I agree.  What surprises me is when they try to deny that they are choosing to offend.  I'm not sure how they can't see that this is exactly what they are doing.

It doesn't surprise me that some people have refused to give up using certain words other people don't like, even though I don't necessarily agree with them.  People come at everything from different perspectives and this topic isn't any different.  

I think that some people believe that if they don't mean a term in an offensive way (if they aren't using it as an insult or to belittle) then they aren't 'choosing to offend.'  Yes, they are choosing to use a word that some people might decide to be offended about, but they see that as the other person's choice and having nothing to do with them.  From that perspective, it's reasonable for someone to deny that they are choosing to offend.
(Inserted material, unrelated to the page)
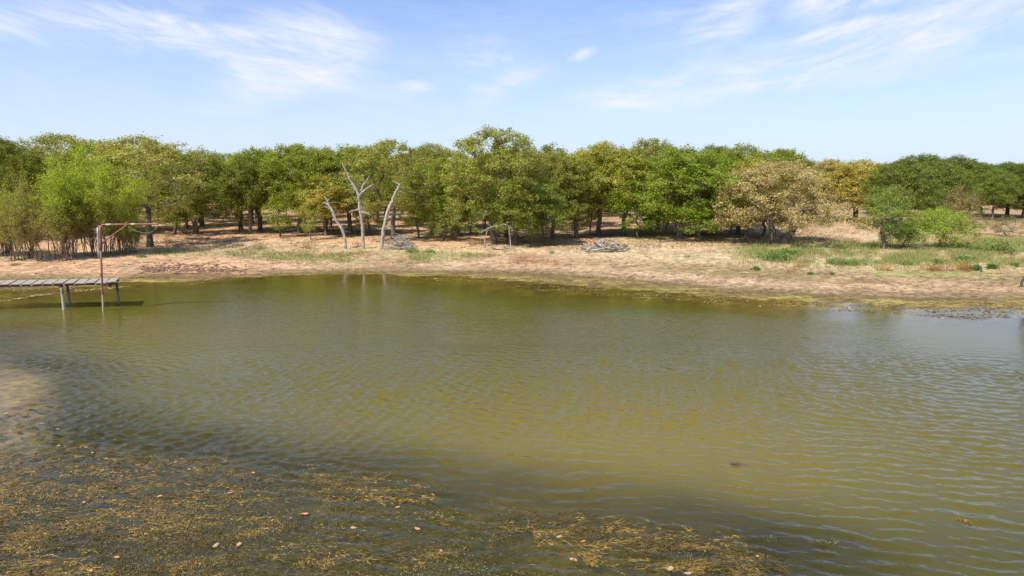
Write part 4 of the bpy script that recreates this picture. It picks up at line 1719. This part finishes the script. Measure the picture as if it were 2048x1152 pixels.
bm = bmesh.new()
bmesh.ops.create_icosphere(bm, subdivisions=1, radius=.5)
crv = np.array([v.co for v in bm.verts])
crf = np.array([[v.index for v in f.verts] for f in bm.faces])
bm.free()
rc_ = np.random.default_rng(64)
Xc, Yc, px, py = scatter_px(14000, -80, 2200, 512, 600, lambda a, b: np.clip(smooth(.42, .62, patchy(a, b, 45, 5, 95)) * .55 + .04, 0, 1), rc_, .25)
zz, so_, _si = height(Xc, Yc)
k = (so_ < .2)
Xc, Yc, zz = Xc[k][:4200], Yc[k][:4200], zz[k][:4200]
n = len(Xc)
sz = .03 + .11 * rc_.random(n) ** 2.5
jit = 1 + .35 * rc_.normal(size=(n, len(crv), 1))
Vc = crv[None] * jit * (sz[:, None] * np.stack([rc_.uniform(.8, 2.2, n), rc_.uniform(.8, 1.6, n), rc_.uniform(.3, .6, n)], 1))[:, None, :] + np.stack([Xc, Yc, zz], 1)[:, None, :]
Fcc = (crf[None] + (np.arange(n) * len(crv))[:, None, None]).reshape(-1, 3)
o = link('mud_crumbs', new_mesh('mud_crumbs', Vc.reshape(-1, 3), Fcc, M_CLOD))
tag(o, 'crumbs and clods of dried mud scattered over the sloping bank', 'mud', kind='stuff')

# ------------------------------------------------------------------ algae on the water


def inv_px(px, py, z):
    d0 = (px - 1024) / F
    Yv = (576 - py) / F
    dy = math.cos(PITCH) + Yv * math.sin(PITCH)
    dz = -math.sin(PITCH) + Yv * math.cos(PITCH)
    t = (z - CAM_H) / dz
    return d0 * t, dy * t


def strands(name, X, Y, Ln, Wd, ang, Cc, z0, z1, label, r_, curl=.5):
    """little bent ribbons of weed, two quads each"""
    n = len(X)
    Z = r_.uniform(z0, z1, n)
    a1 = ang + r_.normal(size=n) * curl
    a2 = a1 + r_.normal(size=n) * .7
    P0 = np.stack([X, Y, Z], 1)
    P1 = P0 + np.stack([np.cos(a1), np.sin(a1), r_.normal(size=n) * .12], 1) * (Ln * .5)[:, None]
    P2 = P1 + np.stack([np.cos(a2), np.sin(a2), r_.normal(size=n) * .12], 1) * (Ln * .5)[:, None]
    N1 = np.stack([-np.sin(a1), np.cos(a1), r_.normal(size=n) * .5], 1) * Wd[:, None]
    v = np.stack([P0 - N1 * .3, P0 + N1 * .3, P1 + N1, P1 - N1, P2 + N1 * .3, P2 - N1 * .3], 1).reshape(-1, 3)
    b = np.arange(n) * 6
    Fc = np.concatenate([np.stack([b, b + 1, b + 2, b + 3], 1), np.stack([b + 3, b + 2, b + 4, b + 5], 1)])
    me = new_mesh(name, v, Fc, M_ALGAE, {'col': ('FACE', 'FLOAT_COLOR', np.concatenate([Cc, Cc]))})
    o = link(name, me)
    tag(o, label, 'algae', kind='stuff')
    return o


ra = np.random.default_rng(33)


def near_density(X, Y):
    """mats of pond weed in the shallows below the camera"""
    _, so_, si = height(X, Y, False)
    px, py = proj(X, Y, np.zeros_like(X))
    inside = smooth(.25, -.35, si)
    warp = (fbm(X * .7, Y * .7, 201, 3) - .5) * 2.0
    fb = fbm(X * 1.5 + warp * 1.6, Y * 3.4 + warp, 202, 5, .6)
    n1 = 1 - np.abs(2 * fb - 1) * 2.6
    n2 = 1 - np.abs(2 * fbm(X * 5 + warp * 3, Y * 11 + warp, 203, 3, .6) - 1) * 2.2
    left = smooth(700, 260, px - (py - 1000) * .3) * (.45 + .75 * smooth(.36, .60, fbm(X * .55, Y * .9, 205, 4, .55)))
    low = smooth(900, 1060, py)
    m = inside * left * smooth(870, 930, py) * (.42 + .40 * low)
    # ridge of weed along the edge of the shelf
    ridge = np.exp(-((si + .35) / .42) ** 2) * (smooth(560, 700, px) * smooth(930, 820, px) + smooth(940, 1060, px) * smooth(1600, 1480, px))
    m = np.maximum(m, ridge * .85)
    m = np.maximum(m, blob(px, py, 1400, 1128, 130, 22) * .9)
    m = np.maximum(m, blob(px, py, 1230, 1085, 190, 16) * .8)
    m = np.maximum(m, blob(px, py, 870, 1105, 60, 10) * .7)
    m = np.maximum(m, blob(px, py, 980, 1095, 14, 22) * .8)
    m = np.maximum(m, blob(px, py, 1180, 1110, 16, 20) * .8)
    m = np.maximum(m, blob(px, py, 640, 1120, 170, 26) * .45)
    thr = .84 - .78 * m
    return smooth(thr - .05, thr + .22, n1 * .6 + n2 * .4) * (m > .03), px, py, si


N0 = 420000
px = ra.uniform(-60, 1640, N0)
py = ra.uniform(840, 1200, N0)
X, Y = inv_px(px, py, 0)
dn, px, py, si = near_density(X, Y)
k = ra.random(N0) < dn * .55
X, Y, px, py, si = X[k], Y[k], px[k], py[k], si[k]
n = len(X)
flow = fbm(X * .8, Y * .8, 210, 3) * 5 - 2.6
hue = fbm(X * 1.6, Y * 3.2, 211, 4, .6)
gold = np.array([.29, .185, .045])
olive = np.array([.165, .130, .03])
brown = np.array([.12, .078, .028])
C = mixc(np.broadcast_to(olive, (n, 3)), np.broadcast_to(gold, (n, 3)), smooth(.37, .58, hue))
C = mixc(C, brown, smooth(.5, .36, hue) * .7)
C = C * ra.uniform(.55, 1.35, n)[:, None]
long_ = ra.random(n) < .10
strands('pond_weed', X, Y, np.where(long_, ra.uniform(.14, .38, n), ra.uniform(.02, .10, n)), np.where(long_, .0035, ra.uniform(.003, .009, n)), flow, C, -.014, .014, 'ochre and olive pond weed matted on the shallow water', ra)

# a darker layer of weed just under the surface
N0 = 260000
px = ra.uniform(-60, 1640, N0)
py = ra.uniform(820, 1200, N0)
X, Y = inv_px(px, py, -.05)
zz, so_, si = height(X, Y, False)
nn = fbm(X * 1.3, Y * 3.2, 240, 5, .62)
k = ra.random(N0) < smooth(.2, -.6, si) * smooth(.40, .60, nn) * smooth(1000, 500, px - (py - 1000) * 1.5) * .5
X, Y = X[k], Y[k]
n = len(X)
hue = fbm(X * 2.0, Y * 4.0, 241, 4, .6)
C = mixc(np.broadcast_to(np.array([.11, .105, .015]), (n, 3)), np.broadcast_to(np.array([.24, .155, .035]), (n, 3)), smooth(.40, .62, hue)) * ra.uniform(.5, 1.4, n)[:, None]
strands('sunken_weed', X, Y, ra.uniform(.05, .18, n), ra.uniform(.005, .014, n), fbm(X * .8, Y * .8, 210, 3) * 5 - 2.6, C, -.09, -.015, 'dark green and brown weed just under the surface of the shallows', ra)

# fine pale scum flecks
N0 = 60000
px = ra.uniform(-40, 1600, N0)
py = ra.uniform(840, 1190, N0)
X, Y = inv_px(px, py, 0)
_, so_, si = height(X, Y, False)
dn = smooth(.1, -.5, si) * (.10 + .9 * smooth(.5, .68, fbm(X * .9, Y * 1.6, 220, 4)) * (blob(px, py, 560, 1060, 260, 80) + blob(px, py, 1000, 1140, 260, 60) + blob(px, py, 1450, 1130, 90, 30)))
k = ra.random(N0) < np.clip(dn, 0, 1) * .5
X, Y = X[k], Y[k]
n = len(X)
cc = np.stack([X, Y, np.full(n, .006)], 1)
lv, lf = leaf_quads(cc, ra.normal(size=(n, 3)) * .15 + np.array([0, 0, 1.]), ra.uniform(.008, .026, n), .8, ra)
C = np.array([.30, .30, .12])[None] * ra.uniform(.6, 1.5, n)[:, None]
o = link('duckweed', new_mesh('duckweed', lv, lf, M_ALGAE, {'col': ('FACE', 'FLOAT_COLOR', C)}))
tag(o, 'tiny pale duckweed flecks floating over the shallows', 'duckweed', kind='stuff')

# margin of algae along the far shore
N0 = 330000
px = ra.uniform(-80, 2200, N0)
py = ra.uniform(540, 660, N0)
X, Y = inv_px(px, py, 0)
zz, so_, si = height(X, Y, True)
between = smooth(-.3, .3, so_) * smooth(.5, -.2, si)
nn = fbm(X * .7, Y * 4.2, 230, 5, .65)
dn = between * smooth(.30, .52, nn) * np.where((px > 480) & (px < 690), .25, 1)
scum = np.exp(-(si / .22) ** 2) * (px < 260) * smooth(.3, .5, nn)
k = ra.random(N0) < np.clip(dn * .45 * smooth(.42, .6, fbm(X * .35, Y * 1.0, 77, 3)) + scum * .6, 0, 1)
X, Y, zz, px, py, sc_ = X[k], Y[k], zz[k], px[k], py[k], scum[k]
n = len(X)
hue = fbm(X * 1.2, Y * 3.0, 231, 4, .6)
C = mixc(np.broadcast_to(np.array([.15, .11, .035]), (n, 3)), np.broadcast_to(np.array([.33, .25, .08]), (n, 3)), smooth(.42, .62, hue))
C = mixc(C, np.array([.50, .43, .22]), np.clip(sc_ * 1.2 + (ra.random(n) < .06) * .8, 0, 1))
C = C * ra.uniform(.6, 1.3, n)[:, None]
zf = np.maximum(zz, 0)
o = strands('shore_algae', X, Y, ra.uniform(.05, .16, n), ra.uniform(.006, .014, n), ra.normal(size=n) * .4, C, .002, .010, 'brown and yellow algae matted along the waterline', ra)
co = np.empty(len(o.data.vertices) * 3, np.float32)
o.data.vertices.foreach_get('co', co)
co = co.reshape(-1, 3)
co[:, 2] += np.repeat(zf, 6)
o.data.vertices.foreach_set('co', co.ravel())

# ------------------------------------------------------------------ floating leaves


def oak_leaf_mesh(seed, mat):
    r_ = random.Random(seed)
    pts = []
    n = 22
    for i in range(n):
        th = 2 * PI * i / n
        rr = (.40 + .07 * math.cos(th * 7 + .4)) * (1 + .1 * r_.uniform(-1, 1))
        pts.append((math.cos(th) * rr * 1.7, math.sin(th) * rr, .03 * math.sin(th * 2 + seed) + .04 * math.cos(th) ** 2))
    pts.append((0, 0, 0))
    me = bpy.data.meshes.new('leaf')
    me.from_pydata(pts, [], [(i, (i + 1) % n, n) for i in range(n)])
    me.materials.append(mat)
    return me


M_L1 = rough_material('fallen_leaf_orange', (.42, .20, .09), (.62, .34, .18), 6, .1, (1, 1, 1), .6, .3, dist=.003)
M_L2 = rough_material('fallen_leaf_pale', (.34, .25, .13), (.48, .37, .22), 6, .1, (1, 1, 1), .6, .3, dist=.003)
lm = [[oak_leaf_mesh(i, M_L1) for i in range(3)], [oak_leaf_mesh(i + 5, M_L2) for i in range(3)]]
spots = [(610, 1027, 0, .16), (478, 1088, 0, .16), (432, 1090, 1, .18), (507, 945, 0, .12), (204, 940, 1, .11), (118, 891, 0, .13), (185, 905, 1, .11), (168, 1004, 0, .12), (318, 992, 0, .13),
         (322, 992, 1, .09), (233, 1114, 0, .14), (460, 985, 0, .11), (12, 827, 1, .16), (115, 858, 1, .12), (102, 884, 1, .10), (172, 894, 1, .11), (250, 890, 1, .11), (84, 847, 1, .12),
         (212, 917, 1, .10), (378, 938, 1, .11), (160, 980, 1, .09), (350, 924, 1, .11), (705, 1055, 0, .13), (835, 1057, 0, .15), (1118, 1073, 1, .14), (1147, 1119, 0, .18), (1166, 1082, 0, .11),
         (708, 1055, 1, .12), (882, 1101, 0, .10), (795, 1014, 0, .12), (1340, 1137, 1, .20), (180, 1140, 0, .14), (1375, 1146, 1, .16), (1515, 1112, 1, .09), (545, 1040, 1, .08), (243, 952, 1, .09), (25, 668, 1, .12)]
for (a, b, kd, s) in spots:
    p = pix(a, b, .016)
    o = link('floating_leaf', lm[kd][random.randrange(3)], None, tuple(p), random.uniform(0, 6.28))
    o.scale = (s * .55, s * .55, s * .4)
    where = 'over the sandy shoal' if a < 30 and b < 830 else 'at the upper rim of the weed bed' if b < 960 and a < 560 else 'in the thick of the ochre weed bed' if a < 400 else 'on the dark water between weed bed and ridge' if a < 660 else 'just under the long weed ridge' if b < 1095 else 'among the duckweed and weed at the frame bottom'
    sz = 'large' if s > .145 else 'small' if s < .112 else 'medium'
    tag(o, sz + (' orange-brown' if kd == 0 else ' pale straw') + ' fallen oak leaf floating ' + where, 'leaf', 'fallen leaves floating on the shallows')
# a clump of drifting weed out on the open water and a bit of driftwood
for (a, b, w_, lab, m_) in [(1939, 1041, .26, 'small ochre clump of weed drifting alone on the open water', np.array([.34, .22, .06])), (1655, 1085, .28, 'thin olive scrap of weed drifting beside the long weed ridge', np.array([.16, .15, .04])),
                            (1545, 1078, .25, 'dark scrap of weed drifting just off the weed ridge', np.array([.10, .08, .03]))]:
    p = pix(a, b, 0)
    n = 90
    X = ra.normal(size=n) * w_ * .4
    Y = ra.normal(size=n) * w_ * .16
    P0 = np.stack([X, Y, np.full(n, .008)], 1)
    lv, lf = leaf_quads(P0, ra.normal(size=(n, 3)) * .3 + np.array([0, 0, 1.]), ra.uniform(.03, .09, n), .3, ra)
    o = link('weed_clump', new_mesh('weed_clump', lv, lf, M_ALGAE, {'col': ('FACE', 'FLOAT_COLOR', m_[None] * ra.uniform(.6, 1.3, n)[:, None])}), None, tuple(p))
    tag(o, lab, 'weed', kind='stuff')
p = pix(1482, 932, -.012)
P, Rd = resample([(-.22, .05, .05), (-.08, .02, .03), (.08, -.01, .01), (.22, -.04, -.02)], [.012, .03, .028, .01], .05)
me = tube(P, Rd, 7, .2, 9)
me.materials.append(M_DARKSTICK)
tag(link('floating_stick', me, None, tuple(p)), 'short dark stick floating alone on the golden open water', 'stick')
I think this mindset comes from the teaching that use to be really popular (especially when teaching 'self-esteem to kids in the 90s) a few years ago of 'no one can make you feel anything' and that people are responsible for how they react to the words of others.  I was taught growing up in school that no one can make you feel angry, sad, jealous, etc.  We were taught that we were 100% responsible for our feelings and could never blame them on anyone else.  We practiced expressing our feelings in ways that took ownership of the emotions that we had and were not allowed to use phrases like "you made me angry" but instead had to say something like "when you did ______ I felt angry." 

I looked it up and it was a line of psychology espoused by Fritz Perls that seemed to have quite the heyday for a while.  I don't know if it's still popular today but it's not surprising to me that some people still find the concept valid.